Search the material below for the string "from" and extract each line that has it.

>> start

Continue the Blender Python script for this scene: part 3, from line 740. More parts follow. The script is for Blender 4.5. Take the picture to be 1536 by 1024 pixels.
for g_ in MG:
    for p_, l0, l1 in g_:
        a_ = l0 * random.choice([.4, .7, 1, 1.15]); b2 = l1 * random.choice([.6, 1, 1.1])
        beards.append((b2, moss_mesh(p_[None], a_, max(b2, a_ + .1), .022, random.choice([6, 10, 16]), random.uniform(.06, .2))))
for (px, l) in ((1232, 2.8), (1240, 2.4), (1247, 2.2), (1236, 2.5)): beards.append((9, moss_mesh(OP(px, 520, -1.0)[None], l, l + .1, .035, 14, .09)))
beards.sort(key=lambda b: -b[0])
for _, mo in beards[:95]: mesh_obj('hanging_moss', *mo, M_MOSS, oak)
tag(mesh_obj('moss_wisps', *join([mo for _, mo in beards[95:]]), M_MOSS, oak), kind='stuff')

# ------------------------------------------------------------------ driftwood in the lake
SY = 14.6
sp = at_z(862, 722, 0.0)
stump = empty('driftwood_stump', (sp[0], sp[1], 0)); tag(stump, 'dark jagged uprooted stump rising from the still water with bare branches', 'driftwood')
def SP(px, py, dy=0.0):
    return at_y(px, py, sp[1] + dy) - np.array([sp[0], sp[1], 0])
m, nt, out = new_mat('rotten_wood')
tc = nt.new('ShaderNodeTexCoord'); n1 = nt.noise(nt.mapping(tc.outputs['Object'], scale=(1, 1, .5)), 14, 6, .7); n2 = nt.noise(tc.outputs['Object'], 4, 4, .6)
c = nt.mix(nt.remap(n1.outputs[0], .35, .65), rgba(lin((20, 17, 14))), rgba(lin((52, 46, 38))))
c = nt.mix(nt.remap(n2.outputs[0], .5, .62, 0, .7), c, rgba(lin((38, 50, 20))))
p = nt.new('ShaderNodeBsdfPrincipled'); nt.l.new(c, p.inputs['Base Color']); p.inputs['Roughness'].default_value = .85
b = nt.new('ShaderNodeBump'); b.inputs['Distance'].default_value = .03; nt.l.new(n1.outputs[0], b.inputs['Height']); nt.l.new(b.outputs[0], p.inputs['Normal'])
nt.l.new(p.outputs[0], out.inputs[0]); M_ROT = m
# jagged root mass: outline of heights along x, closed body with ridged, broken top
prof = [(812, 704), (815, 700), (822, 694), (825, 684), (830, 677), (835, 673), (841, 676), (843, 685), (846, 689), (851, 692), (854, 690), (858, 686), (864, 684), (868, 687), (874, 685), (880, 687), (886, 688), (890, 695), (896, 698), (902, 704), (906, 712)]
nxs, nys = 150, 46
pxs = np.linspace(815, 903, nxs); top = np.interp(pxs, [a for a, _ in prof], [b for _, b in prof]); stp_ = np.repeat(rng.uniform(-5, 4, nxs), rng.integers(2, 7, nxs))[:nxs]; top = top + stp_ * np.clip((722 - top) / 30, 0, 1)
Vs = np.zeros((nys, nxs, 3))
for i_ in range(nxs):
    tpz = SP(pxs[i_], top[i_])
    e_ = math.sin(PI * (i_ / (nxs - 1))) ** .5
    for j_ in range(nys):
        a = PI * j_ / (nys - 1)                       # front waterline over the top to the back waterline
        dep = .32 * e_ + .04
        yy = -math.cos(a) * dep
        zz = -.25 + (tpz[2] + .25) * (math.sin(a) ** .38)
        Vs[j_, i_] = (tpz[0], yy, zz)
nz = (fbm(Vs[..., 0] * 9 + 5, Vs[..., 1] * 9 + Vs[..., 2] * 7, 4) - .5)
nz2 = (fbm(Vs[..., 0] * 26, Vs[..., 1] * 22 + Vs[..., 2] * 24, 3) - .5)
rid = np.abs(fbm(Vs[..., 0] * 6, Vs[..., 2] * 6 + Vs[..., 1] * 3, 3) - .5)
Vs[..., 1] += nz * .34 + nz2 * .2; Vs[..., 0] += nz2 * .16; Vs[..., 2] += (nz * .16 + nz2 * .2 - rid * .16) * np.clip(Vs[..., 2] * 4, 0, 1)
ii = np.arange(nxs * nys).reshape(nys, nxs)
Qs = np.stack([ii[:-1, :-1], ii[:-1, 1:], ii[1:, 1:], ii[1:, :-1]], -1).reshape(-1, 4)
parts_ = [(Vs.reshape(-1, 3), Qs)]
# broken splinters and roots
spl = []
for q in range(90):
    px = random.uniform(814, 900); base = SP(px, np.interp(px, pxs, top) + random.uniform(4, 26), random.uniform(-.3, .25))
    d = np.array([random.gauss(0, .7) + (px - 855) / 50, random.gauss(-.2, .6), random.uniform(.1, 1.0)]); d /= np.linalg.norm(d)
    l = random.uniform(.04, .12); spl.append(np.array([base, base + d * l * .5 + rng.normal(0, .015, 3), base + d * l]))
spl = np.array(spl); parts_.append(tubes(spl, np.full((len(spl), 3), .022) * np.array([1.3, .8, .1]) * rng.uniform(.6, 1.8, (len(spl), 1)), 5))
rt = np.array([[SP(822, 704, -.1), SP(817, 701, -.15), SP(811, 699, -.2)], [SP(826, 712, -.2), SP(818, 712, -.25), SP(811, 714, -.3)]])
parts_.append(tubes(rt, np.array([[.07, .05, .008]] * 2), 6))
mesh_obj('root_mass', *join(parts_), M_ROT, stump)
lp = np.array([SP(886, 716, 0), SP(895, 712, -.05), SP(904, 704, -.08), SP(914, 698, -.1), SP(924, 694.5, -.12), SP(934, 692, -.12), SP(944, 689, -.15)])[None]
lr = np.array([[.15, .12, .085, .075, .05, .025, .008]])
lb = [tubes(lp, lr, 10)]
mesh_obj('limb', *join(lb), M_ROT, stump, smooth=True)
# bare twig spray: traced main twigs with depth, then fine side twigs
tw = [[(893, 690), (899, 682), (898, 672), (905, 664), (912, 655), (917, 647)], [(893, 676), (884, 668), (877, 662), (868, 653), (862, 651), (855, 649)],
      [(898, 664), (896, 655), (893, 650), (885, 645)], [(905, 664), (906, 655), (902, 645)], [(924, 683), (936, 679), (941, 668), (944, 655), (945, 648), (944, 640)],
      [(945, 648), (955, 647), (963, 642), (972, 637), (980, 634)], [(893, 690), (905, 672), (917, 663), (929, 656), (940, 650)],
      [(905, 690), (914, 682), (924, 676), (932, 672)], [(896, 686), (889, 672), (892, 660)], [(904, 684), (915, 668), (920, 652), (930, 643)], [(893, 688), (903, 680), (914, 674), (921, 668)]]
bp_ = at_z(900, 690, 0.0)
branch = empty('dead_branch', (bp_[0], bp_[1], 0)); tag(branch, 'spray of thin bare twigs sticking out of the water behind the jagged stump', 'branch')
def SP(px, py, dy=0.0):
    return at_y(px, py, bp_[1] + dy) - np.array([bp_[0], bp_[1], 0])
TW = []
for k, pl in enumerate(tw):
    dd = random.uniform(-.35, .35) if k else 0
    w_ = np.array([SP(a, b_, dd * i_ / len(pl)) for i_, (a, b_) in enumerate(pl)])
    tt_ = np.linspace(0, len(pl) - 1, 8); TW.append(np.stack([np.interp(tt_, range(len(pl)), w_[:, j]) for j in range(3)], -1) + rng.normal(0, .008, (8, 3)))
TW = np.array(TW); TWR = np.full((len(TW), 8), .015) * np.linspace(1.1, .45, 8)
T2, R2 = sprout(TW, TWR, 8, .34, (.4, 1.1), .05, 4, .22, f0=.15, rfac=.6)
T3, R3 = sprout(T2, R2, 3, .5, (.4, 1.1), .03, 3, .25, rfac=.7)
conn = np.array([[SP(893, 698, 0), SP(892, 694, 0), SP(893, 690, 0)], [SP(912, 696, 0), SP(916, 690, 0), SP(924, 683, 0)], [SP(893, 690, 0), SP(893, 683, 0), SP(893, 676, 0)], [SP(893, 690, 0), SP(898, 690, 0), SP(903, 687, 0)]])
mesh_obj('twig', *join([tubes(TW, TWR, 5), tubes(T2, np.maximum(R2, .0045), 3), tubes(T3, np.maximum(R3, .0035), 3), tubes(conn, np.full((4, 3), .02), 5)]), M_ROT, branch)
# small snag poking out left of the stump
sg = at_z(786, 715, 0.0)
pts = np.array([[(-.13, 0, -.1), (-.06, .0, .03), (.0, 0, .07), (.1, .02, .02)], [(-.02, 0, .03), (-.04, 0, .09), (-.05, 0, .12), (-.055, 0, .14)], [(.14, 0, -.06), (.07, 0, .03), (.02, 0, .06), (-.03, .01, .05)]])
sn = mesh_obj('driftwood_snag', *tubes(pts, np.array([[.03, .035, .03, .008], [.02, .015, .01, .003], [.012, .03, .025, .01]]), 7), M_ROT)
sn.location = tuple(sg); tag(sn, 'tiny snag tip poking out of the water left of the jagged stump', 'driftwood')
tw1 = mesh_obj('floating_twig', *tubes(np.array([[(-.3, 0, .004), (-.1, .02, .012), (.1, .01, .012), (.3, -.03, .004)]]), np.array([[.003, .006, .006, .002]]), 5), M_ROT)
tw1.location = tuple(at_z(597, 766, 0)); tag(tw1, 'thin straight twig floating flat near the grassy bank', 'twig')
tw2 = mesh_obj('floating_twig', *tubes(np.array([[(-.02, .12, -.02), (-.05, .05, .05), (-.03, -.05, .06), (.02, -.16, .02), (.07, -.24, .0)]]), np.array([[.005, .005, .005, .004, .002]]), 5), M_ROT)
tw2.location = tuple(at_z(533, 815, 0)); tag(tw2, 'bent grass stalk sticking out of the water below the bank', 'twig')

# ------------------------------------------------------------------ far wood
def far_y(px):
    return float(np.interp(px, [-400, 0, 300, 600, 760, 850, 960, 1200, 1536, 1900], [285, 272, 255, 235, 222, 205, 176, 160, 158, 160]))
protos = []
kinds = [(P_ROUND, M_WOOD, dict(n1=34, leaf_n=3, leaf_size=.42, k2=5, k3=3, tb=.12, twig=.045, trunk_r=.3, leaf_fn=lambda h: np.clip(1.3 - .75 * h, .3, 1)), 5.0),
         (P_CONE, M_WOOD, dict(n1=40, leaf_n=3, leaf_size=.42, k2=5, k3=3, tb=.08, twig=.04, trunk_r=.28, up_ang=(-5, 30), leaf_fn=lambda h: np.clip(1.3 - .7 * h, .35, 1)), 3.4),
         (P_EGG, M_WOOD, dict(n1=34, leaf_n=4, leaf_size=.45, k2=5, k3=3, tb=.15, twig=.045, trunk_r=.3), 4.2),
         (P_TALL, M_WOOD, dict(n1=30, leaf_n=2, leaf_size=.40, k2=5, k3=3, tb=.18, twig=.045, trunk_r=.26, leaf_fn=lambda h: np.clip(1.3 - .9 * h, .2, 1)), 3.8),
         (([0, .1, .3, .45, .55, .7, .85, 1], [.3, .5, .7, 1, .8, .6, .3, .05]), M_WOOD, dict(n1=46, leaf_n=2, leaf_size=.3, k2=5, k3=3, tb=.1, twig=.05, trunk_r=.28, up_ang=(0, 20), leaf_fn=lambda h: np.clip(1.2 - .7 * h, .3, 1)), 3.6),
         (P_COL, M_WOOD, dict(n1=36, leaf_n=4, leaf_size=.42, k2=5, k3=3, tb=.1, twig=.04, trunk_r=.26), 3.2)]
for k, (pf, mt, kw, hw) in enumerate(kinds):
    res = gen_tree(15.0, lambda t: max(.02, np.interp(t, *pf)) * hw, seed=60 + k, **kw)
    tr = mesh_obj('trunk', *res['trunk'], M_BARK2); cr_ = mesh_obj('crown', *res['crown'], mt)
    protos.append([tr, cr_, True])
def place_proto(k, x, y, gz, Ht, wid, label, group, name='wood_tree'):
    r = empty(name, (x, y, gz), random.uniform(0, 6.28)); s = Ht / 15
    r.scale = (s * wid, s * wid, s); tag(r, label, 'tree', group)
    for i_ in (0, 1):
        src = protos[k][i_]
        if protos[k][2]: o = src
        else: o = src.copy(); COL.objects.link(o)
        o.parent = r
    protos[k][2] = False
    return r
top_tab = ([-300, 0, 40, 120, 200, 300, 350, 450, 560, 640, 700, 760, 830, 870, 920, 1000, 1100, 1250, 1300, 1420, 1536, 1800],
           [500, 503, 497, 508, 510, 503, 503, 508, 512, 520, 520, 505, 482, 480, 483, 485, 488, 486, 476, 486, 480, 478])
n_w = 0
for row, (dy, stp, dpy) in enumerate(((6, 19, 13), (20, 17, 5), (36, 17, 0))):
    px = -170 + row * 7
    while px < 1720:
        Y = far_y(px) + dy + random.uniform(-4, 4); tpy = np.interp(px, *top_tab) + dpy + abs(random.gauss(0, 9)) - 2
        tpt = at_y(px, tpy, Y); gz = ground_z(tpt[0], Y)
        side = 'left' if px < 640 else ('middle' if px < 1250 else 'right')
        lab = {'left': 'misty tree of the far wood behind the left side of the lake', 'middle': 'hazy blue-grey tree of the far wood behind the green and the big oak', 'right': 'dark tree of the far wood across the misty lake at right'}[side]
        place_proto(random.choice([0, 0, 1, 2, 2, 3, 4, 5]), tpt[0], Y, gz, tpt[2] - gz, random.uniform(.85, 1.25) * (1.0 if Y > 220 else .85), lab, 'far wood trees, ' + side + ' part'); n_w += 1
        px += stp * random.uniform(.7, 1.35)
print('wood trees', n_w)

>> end

COMPLETE RESPONSE
Continue the Blender Python script for this scene: part 3, from line 740. More parts follow. The script is for Blender 4.5. Take the picture to be 1536 by 1024 pixels.
stump = empty('driftwood_stump', (sp[0], sp[1], 0)); tag(stump, 'dark jagged uprooted stump rising from the still water with bare branches', 'driftwood')